ARITMÉTICA DA IMPUNIDADE

ELIANE CANTANHÊDE

Até que eu me esforço para cultivar meu lado Poliana, para ver o lado positivo das coisas, acreditar que hoje é melhor do que ontem e que amanhã será melhor do que hoje. Mas está ficando cada vez mais difícil. Assim não dá.
Levantamento publicado na última edição da revista "Veja" sobre os resultados de dez operações realizadas pela Polícia Federal entre 2003 e 2004 mostra que o festival não deu em nada. De 245 presos, só 64 foram julgados e só dois continuam onde a maioria deveria estar: na cadeia. Ou seja: 245 passaram para 64 e viraram dois.
As operações eram fantásticas, e os nomes, criativos e instigantes: Anaconda, Gafanhoto, Vampiro, Pororoca, Sentinela. Repórteres e fotógrafos deliravam com o espetáculo. As pessoas em casa pensavam: "Agora, vai!" Foi?

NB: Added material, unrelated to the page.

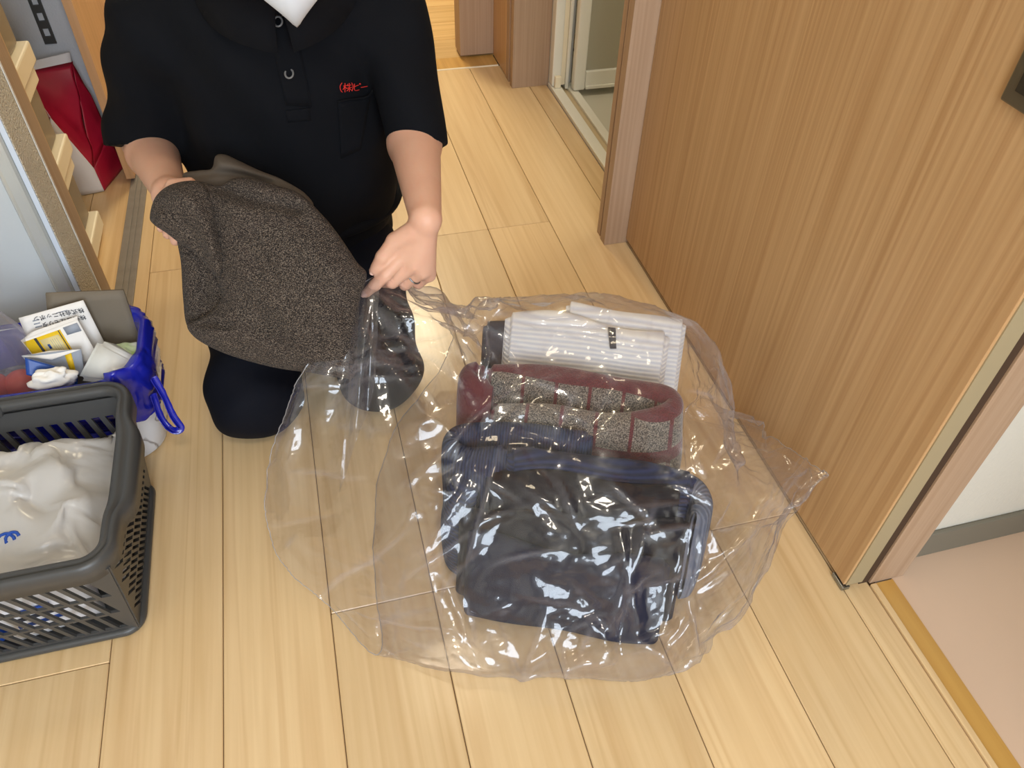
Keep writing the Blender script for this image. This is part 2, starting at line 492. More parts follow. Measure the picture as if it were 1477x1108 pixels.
def make_knit(name, c1, c2, c3, scale):
    """heathered knit: speckled yarn with a fine stitch relief"""
    mt = pmat(name, c1, 0.95, spec=0.15, sheen=0.03); nt = mt.node_tree; b = nt.nodes['Principled BSDF']; L = nt.links.new
    tc = nt.nodes.new('ShaderNodeTexCoord')
    n = nt.nodes.new('ShaderNodeTexNoise'); n.inputs['Scale'].default_value = scale; n.inputs['Detail'].default_value = 2; L(tc.outputs['Object'], n.inputs['Vector'])
    r = nt.nodes.new('ShaderNodeValToRGB'); e = r.color_ramp.elements
    e[0].position = 0.36; e[0].color = (*lin(c1), 1); e[1].position = 0.66; e[1].color = (*lin(c3), 1)
    k = e.new(0.5); k.color = (*lin(c2), 1)
    L(n.outputs['Fac'], r.inputs[0]); L(r.outputs[0], b.inputs['Base Color'])
    w = nt.nodes.new('ShaderNodeTexWave'); w.wave_type = 'BANDS'; w.bands_direction = 'DIAGONAL'; w.inputs['Scale'].default_value = 150; w.inputs['Distortion'].default_value = 1.5
    L(tc.outputs['Object'], w.inputs['Vector'])
    bp = nt.nodes.new('ShaderNodeBump'); bp.inputs['Strength'].default_value = 0.5; bp.inputs['Distance'].default_value = 0.0015
    ad = nt.nodes.new('ShaderNodeMath'); ad.operation = 'ADD'; L(w.outputs['Fac'], ad.inputs[0]); L(n.outputs['Fac'], ad.inputs[1])
    L(ad.outputs[0], bp.inputs['Height']); L(bp.outputs['Normal'], b.inputs['Normal'])
    return mt


def make_rib(name, c1, c2, period, axis=1, strength=0.6, extra=None):
    """ribbed cloth along uv; axis 1 = ribs run along the garment"""
    mt = pmat(name, c1, 0.85); nt = mt.node_tree; b = nt.nodes['Principled BSDF']; L = nt.links.new
    tc = nt.nodes.new('ShaderNodeTexCoord'); sp = nt.nodes.new('ShaderNodeSeparateXYZ'); L(tc.outputs['UV'], sp.inputs[0])
    mm = nt.nodes.new('ShaderNodeMath'); mm.operation = 'MULTIPLY'; mm.inputs[1].default_value = 2 * math.pi / period; L(sp.outputs[axis], mm.inputs[0])
    sn = nt.nodes.new('ShaderNodeMath'); sn.operation = 'SINE'; L(mm.outputs[0], sn.inputs[0])
    mr = nt.nodes.new('ShaderNodeMapRange'); mr.inputs['From Min'].default_value = -1; L(sn.outputs[0], mr.inputs['Value'])
    mx = nt.nodes.new('ShaderNodeMix'); mx.data_type = 'RGBA'; mx.inputs['A'].default_value = (*lin(c2), 1); mx.inputs['B'].default_value = (*lin(c1), 1)
    L(mr.outputs[0], mx.inputs['Factor']); L(mx.outputs['Result'], b.inputs['Base Color'])
    bp = nt.nodes.new('ShaderNodeBump'); bp.inputs['Strength'].default_value = strength; bp.inputs['Distance'].default_value = 0.002
    L(mr.outputs[0], bp.inputs['Height']); L(bp.outputs['Normal'], b.inputs['Normal'])
    return mt


def make_plaid():
    """maroon fleece with heathered grey checks"""
    mt = pmat('maroon_check_fleece', (96, 30, 38), 0.95, sheen=0.5); nt = mt.node_tree; b = nt.nodes['Principled BSDF']; L = nt.links.new
    tc = nt.nodes.new('ShaderNodeTexCoord'); sp = nt.nodes.new('ShaderNodeSeparateXYZ'); L(tc.outputs['UV'], sp.inputs[0])
    def band(sock, period, frac, off):
        a = nt.nodes.new('ShaderNodeMath'); a.operation = 'MULTIPLY_ADD'; a.inputs[1].default_value = 1 / period; a.inputs[2].default_value = off; L(sock, a.inputs[0])
        f = nt.nodes.new('ShaderNodeMath'); f.operation = 'FRACT'; L(a.outputs[0], f.inputs[0])
        g = nt.nodes.new('ShaderNodeMath'); g.operation = 'GREATER_THAN'; g.inputs[1].default_value = frac; L(f.outputs[0], g.inputs[0]); return g.outputs[0]
    m_ = nt.nodes.new('ShaderNodeMath'); m_.operation = 'MULTIPLY'
    L(band(sp.outputs[0], 0.060, 0.10, 0.0), m_.inputs[0]); L(band(sp.outputs[1], 0.060, 0.30, 0.80), m_.inputs[1])
    n = nt.nodes.new('ShaderNodeTexNoise'); n.inputs['Scale'].default_value = 520; L(tc.outputs['Object'], n.inputs['Vector'])
    r = nt.nodes.new('ShaderNodeValToRGB'); e = r.color_ramp.elements
    e[0].position = 0.4; e[0].color = (*lin((52, 47, 44)), 1); e[1].position = 0.64; e[1].color = (*lin((156, 144, 128)), 1); L(n.outputs['Fac'], r.inputs[0])
    r2 = nt.nodes.new('ShaderNodeValToRGB'); e = r2.color_ramp.elements
    e[0].position = 0.3; e[0].color = (*lin((70, 20, 28)), 1); e[1].position = 0.7; e[1].color = (*lin((112, 38, 46)), 1); L(n.outputs['Fac'], r2.inputs[0])
    mx = nt.nodes.new('ShaderNodeMix'); mx.data_type = 'RGBA'; L(m_.outputs[0], mx.inputs['Factor']); L(r2.outputs[0], mx.inputs['A']); L(r.outputs[0], mx.inputs['B'])
    L(mx.outputs['Result'], b.inputs['Base Color'])
    bp = nt.nodes.new('ShaderNodeBump'); bp.inputs['Strength'].default_value = 0.6; bp.inputs['Distance'].default_value = 0.003
    L(n.outputs['Fac'], bp.inputs['Height']); L(bp.outputs['Normal'], b.inputs['Normal'])
    return mt


M['marble'] = make_marble()
M['sweater'] = make_knit('brown_grey_tweed_knit', (32, 28, 26), (64, 56, 51), (116, 104, 93), 620)
M['whiterib'] = make_rib('white_rib_knit', (238, 234, 226), (212, 211, 214), 0.0062, 1, 0.5)
M['navyrib'] = make_rib('blue_rib_knit', (26, 40, 78), (13, 20, 44), 0.006, 1, 0.8)
M['bluegrey'] = make_rib('blue_grey_knit', (40, 50, 80), (24, 31, 54), 0.005, 0, 0.5)
M['plaid'] = make_plaid()
M['filmwhite'] = film('milky_white_bag', tint=(250, 250, 250), rough=0.22, milk=0.92, boost=0.9, edge=0.1, milk_rgb=(246, 244, 242))
#@@SECTION_SETTING
# ------------------------------------------------------------------ the setting
ROW = 0.1514; X0 = 0.2142
floor = struct(box('floor', (-1.3, -2.0, -0.05), (0.724, 2.405, -0.003), M['seam']), 'pale maple plank floor of the hallway')
plank_cache = {}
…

Há uma espécie de complô para o sistema não funcionar. A polícia investiga e prende, mas a Justiça não é para fazer justiça. É toda montada e operada para fazer teatro e legitimar uma rede e uma realidade em que bandidinho vagabundo e até inocentes acabem atrás das grades e bandido de grande calibre e contas milionárias continue por aí, livre, leve e solto.
Quando tem o título de "político", então, nem se fala. As polícias do Brasil, dos EUA, da Suíça, das ilhas isso e aquilo podem providenciar montanhas de provas e documentos, mas o que prevalece são os privilégios. Há excesso de habeas corpus, apelações, prescrições.
Os advogados são pagos a peso de ouro, não para defender, mas para empurrar com a barriga. Pedem incontáveis revisões e contam os anos, os meses e as horas para o crime prescrever. Enquanto isso, o ilustre cliente desfila pelas colunas sociais, senta em plenários e vai a tribunas fazer discursos incríveis como "representante do povo".
Então fica difícil torcer, acreditar. Como não ver, não ouvir, não falar? Como não escrever?